Оба эти течения были результатом американского опыта. Хотя существовали и другие республики, ни одна не создавалась сознательно для доказательства справедливости идеи свободы. Ни в одной другой стране население не ставило перед собой цель отправиться на другой континент и покорить его дикие пространства во имя свободы и процветания для всех. Оба эти подхода – путь изоляционизма и путь миссионерства, – такие противоречащие друг другу внешне, отражали лежащую в их основе общую веру в то, что Соединенные Штаты имеют самую лучшую в мире систему правления и что остальное человечество может добиться мира и процветания, отказавшись от традиционной дипломатии и приняв как руководство к действию уважение Америкой международного права и демократии.

История участия Америки в международной политике была историей триумфа веры над опытом.
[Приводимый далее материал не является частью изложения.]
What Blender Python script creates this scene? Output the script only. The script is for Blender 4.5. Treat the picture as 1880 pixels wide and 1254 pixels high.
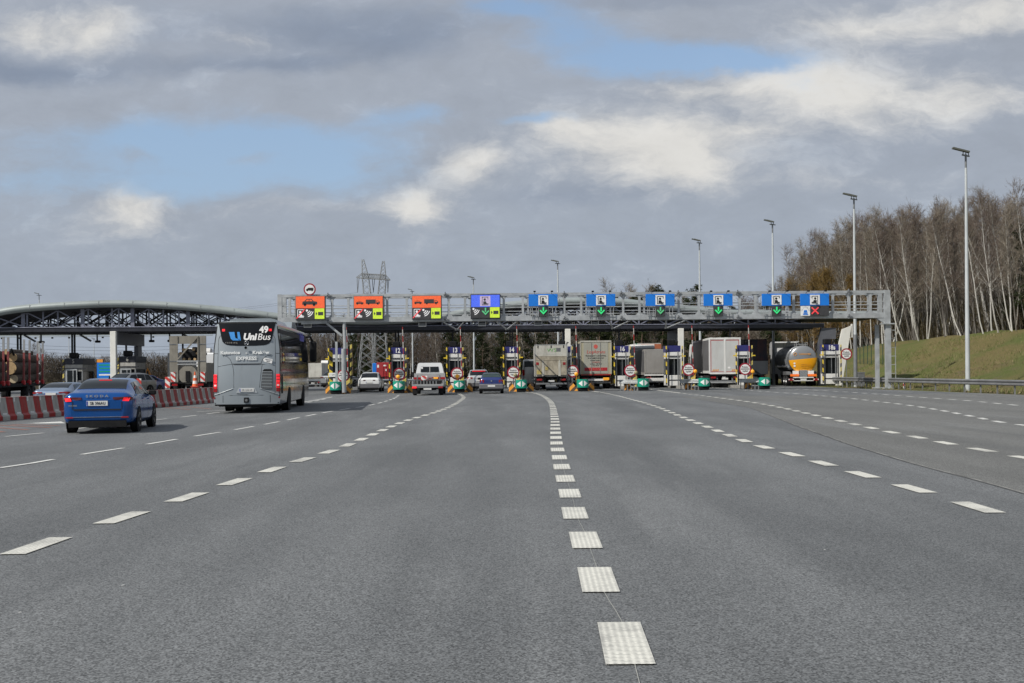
import bpy, math, random
import numpy as np
from mathutils import Vector, Matrix
R = math.radians
scene = bpy.context.scene
for o in list(bpy.data.objects):
    bpy.data.objects.remove(o, do_unlink=True)
COL = scene.collection

# ------------------------------------------------------------------ camera
F, CX, HY, CH, ROLL = 2050.0, 940.0, 679.0, 1.6, 0.009
cd = bpy.data.cameras.new('camera'); cam = bpy.data.objects.new('camera', cd); COL.objects.link(cam)
CM = Matrix.Rotation(R(90), 4, 'X') @ Matrix.Rotation(-ROLL, 4, 'Z')
cam.matrix_world = Matrix.Translation((0, 0, CH)) @ CM
cd.sensor_width = 36; cd.lens = F/1880*36; cd.shift_y = (HY-627)/1880; cd.clip_start = .1; cd.clip_end = 6000
scene.camera = cam
CR = CM.to_3x3()
def ray(px, py): return CR @ Vector(((px-CX)/F, (HY-py)/F, -1))
def G(px, py, z=0.0):
    d = ray(px, py); t = (z-CH)/d.z; return Vector((d.x*t, d.y*t, z))
def AT(px, py, Y):
    d = ray(px, py); t = Y/d.y; return Vector((d.x*t, Y, CH+d.z*t))
def XA(px, Y): return (px-CX)/F*Y

# ------------------------------------------------------------------ sun, sky, exposure
SD = Vector((-2.6, -2.0, 3.05)).normalized()
SUN_EL = math.asin(SD.z); SUN_AZ = math.atan2(SD.x, SD.y)
sl = bpy.data.lights.new('sun', 'SUN'); sl.energy = 4.2; sl.angle = R(.6); sl.color = (1, .955, .88)
so = bpy.data.objects.new('sun', sl); COL.objects.link(so)
so.rotation_euler = SD.to_track_quat('Z', 'Y').to_euler(); so.location = (-40, -20, 60)
scene.view_settings.view_transform = 'Standard'; scene.view_settings.look = 'None'
scene.view_settings.exposure = 0; scene.view_settings.gamma = 1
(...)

Со времени выхода Америки на авансцену мировой политики в 1917 году ее настолько переполняла мощь и убежденность в правоте своих идеалов, что важнейшие международные договоренности этого столетия стали воплощением в жизнь американских ценностей, начиная с Лиги Наций и пакта Бриана – Келлога и кончая Уставом Организации Объединенных Наций и Хельсинским заключительным актом. Крах советского коммунизма означал интеллектуальное подтверждение превосходства американских идеалов и, как ни странно, поставил Америку лицом к лицу с таким миром, которого она стремилась избегать на протяжении всей своей истории. В условиях создающегося международного порядка национализм обрел новую жизнь. Страны стали все чаще преследовать собственные корыстные интересы, а не следовать возвышенным принципам, и больше конкурировать друг с другом, чем сотрудничать. Существует не так уж много доказательств того, что этот традиционный стереотип поведения изменился или что есть вероятность его изменения в предстоящие десятилетия.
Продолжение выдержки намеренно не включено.